Sunday, October 10, 2010

Schools can indoctrinate

Government won’t outlaw extremists taking over schools
There will be no new legislation to stop extremist religious views being taught in the Government’s new free schools and academies, said Lord Hill of Oareford, Parliamentary under-Secretary of State for Schools, in a letter to the National Secular Society.

The NSS had asked Lord Hill what steps were being taken to prevent extremist ideologies being introduced through the new free schools and academies system. Lord Hill replied:

“On the issue of proselytising, which you also raise, we do not think it appropriate to legislate in this area. Parents will choose a school based on its ethos. That ethos may be Christian, Muslim or Jewish or it may have no faith ethos at all. Parents should be free to choose schools on the basis of their ethos. I would like to believe that parents consider these issues carefully and send their children to a school fully aware of its faith or other ethos.”

Terry Sanderson, President of the National Secular Society, said: “We are alarmed at the prospect of extremist religious groups taking control of these schools and using them to brainwash children. What is to stop a Muslim group taking over a school and turning it into a madrassa at public expense, if that is what it is claimed the parents want? What is to stop a Scientology front group taking over a school and then introducing its teachings with taxpayers’ money? The fact that some parents want to indoctrinate their children in a particular religion does not mean that they should be able to access public money to do so.”

His fears were echoed by Geoffrey Davies who is on the board of the United Learning Trust (ULT), which sponsors 17 academies. He called for new rules that would stop an academy trust passing to groups alien to a school’s original ethos. Speaking at a Westminster Forum earlier this month, Mr Davies said it was currently too easy for an academy trust to fall into the wrong hands and that the Government has very little power over it.

“There has got to be some provision that is built into the documentation for the transition from one group of people running (an academy trust) to another,” he said. “There is nothing at the moment that controls who those people are. Those of us who played student politics back in the 1960s know how easy it is to take control of organisations and it would be very easy for an academy trust to become controlled by a group of people who are completely alien to the original concept.

“People with extremist religious or political views could work their way into control over a period of time and at the moment there is nothing that the department can do to affect that, except to give a seven-year notice to terminate the agreement.”

His comments were underlined when it was revealed that several Muslim girls’ schools in England are forcing pupils as young as 11 to wear face veils as part of the school uniform. The three schools causing concern were Madani Girls’ School in Tower Hamlets, East London, Jamea Al Kauthar, in Lancaster and Jameah Girls’ Academy in Leicester. All three are independent, fee-paying, single-sex schools catering for girls aged 11 to 18. The schools insist that when girls are travelling to and from school they wear the niqab, a face veil leaving the eyes exposed, or the head-to-toe burka, which covers the eyes with a mesh screen.
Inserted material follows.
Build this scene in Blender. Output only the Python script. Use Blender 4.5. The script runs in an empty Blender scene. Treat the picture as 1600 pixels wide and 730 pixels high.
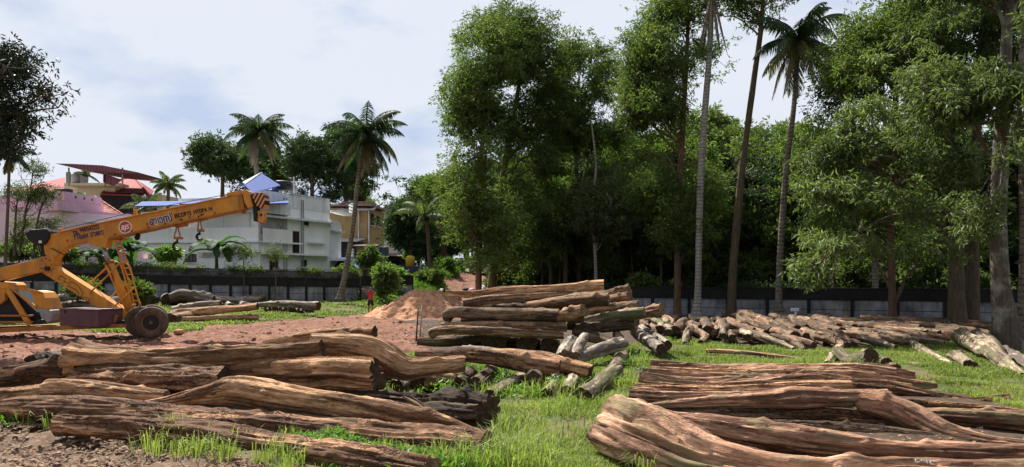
import bpy, bmesh, math, random
import numpy as np
from mathutils import Vector, Matrix
random.seed(7); RNG = np.random.default_rng(11)
scene = bpy.context.scene
COL = scene.collection

# ------------------------------------------------------------------ camera, world, sun
FPX, HZ, CAMZ = 1155.0, 430.0, 2.4
cam_d = bpy.data.cameras.new('camera'); cam = bpy.data.objects.new('camera', cam_d); COL.objects.link(cam)
cam.location = (0, 0, CAMZ); cam.rotation_euler = (math.radians(90), 0, 0)
cam_d.sensor_width = 36; cam_d.lens = 36 * FPX / 1600; cam_d.shift_y = (HZ - 365) / 1600
cam_d.clip_start = 0.1; cam_d.clip_end = 3000
scene.camera = cam
SUN_EL, SUN_AZ = math.radians(51), math.radians(-34)      # azimuth from +Y towards +X
w = bpy.data.worlds.new('World'); scene.world = w; w.use_nodes = True
nt = w.node_tree; nt.nodes.clear()
def N(nt, t, **k):
    n = nt.nodes.new(t)
    for a, b in k.items(): setattr(n, a, b)
    return n
out = N(nt, 'ShaderNodeOutputWorld'); bg = N(nt, 'ShaderNodeBackground'); bg.inputs[1].default_value = 0.052
sky = N(nt, 'ShaderNodeTexSky', sky_type='NISHITA', sun_disc=False)
sky.sun_elevation = SUN_EL; sky.sun_rotation = SUN_AZ; sky.air_density = 1.2; sky.dust_density = 2.0
tc = N(nt, 'ShaderNodeTexCoord'); mp = N(nt, 'ShaderNodeMapping'); mp.inputs['Scale'].default_value = (1, 1, 2.6)
n1 = N(nt, 'ShaderNodeTexNoise'); n1.inputs['Scale'].default_value = 2.6; n1.inputs['Detail'].default_value = 7; n1.inputs['Roughness'].default_value = .55
n2 = N(nt, 'ShaderNodeTexNoise'); n2.inputs['Scale'].default_value = 5.2; n2.inputs['Detail'].default_value = 8; n2.inputs['Roughness'].default_value = .5
mp2 = N(nt, 'ShaderNodeMapping'); mp2.inputs['Location'].default_value = (3.1, 1.7, .4); mp2.inputs['Scale'].default_value = (1, 1, 2.0)
r1 = N(nt, 'ShaderNodeValToRGB'); r1.color_ramp.elements[0].position = .38; r1.color_ramp.elements[1].position = .6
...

Ed Husain, co-director of Quilliam, the counter-extremist think-tank, said: “It is absurd that schools are enforcing this outdated ritual – one that which sends out a damaging message that Muslims do not want to fully partake in British society. The enforcing of the niqab on young girls is not a mainstream Islamic practice – either in Britain or in most Muslim-majority countries. It is a desert practice which belongs to another century and another world.”

Terry Sanderson added: “Although these schools are privately run at present, there is nothing to stop them applying for academy or free school status in the future. We would then have this dangerous separatism being paid for by the taxpayer and — according to Lord Hill — if parents want their daughters to be raised as people who reject involvement in mainstream society, then that will be OK.”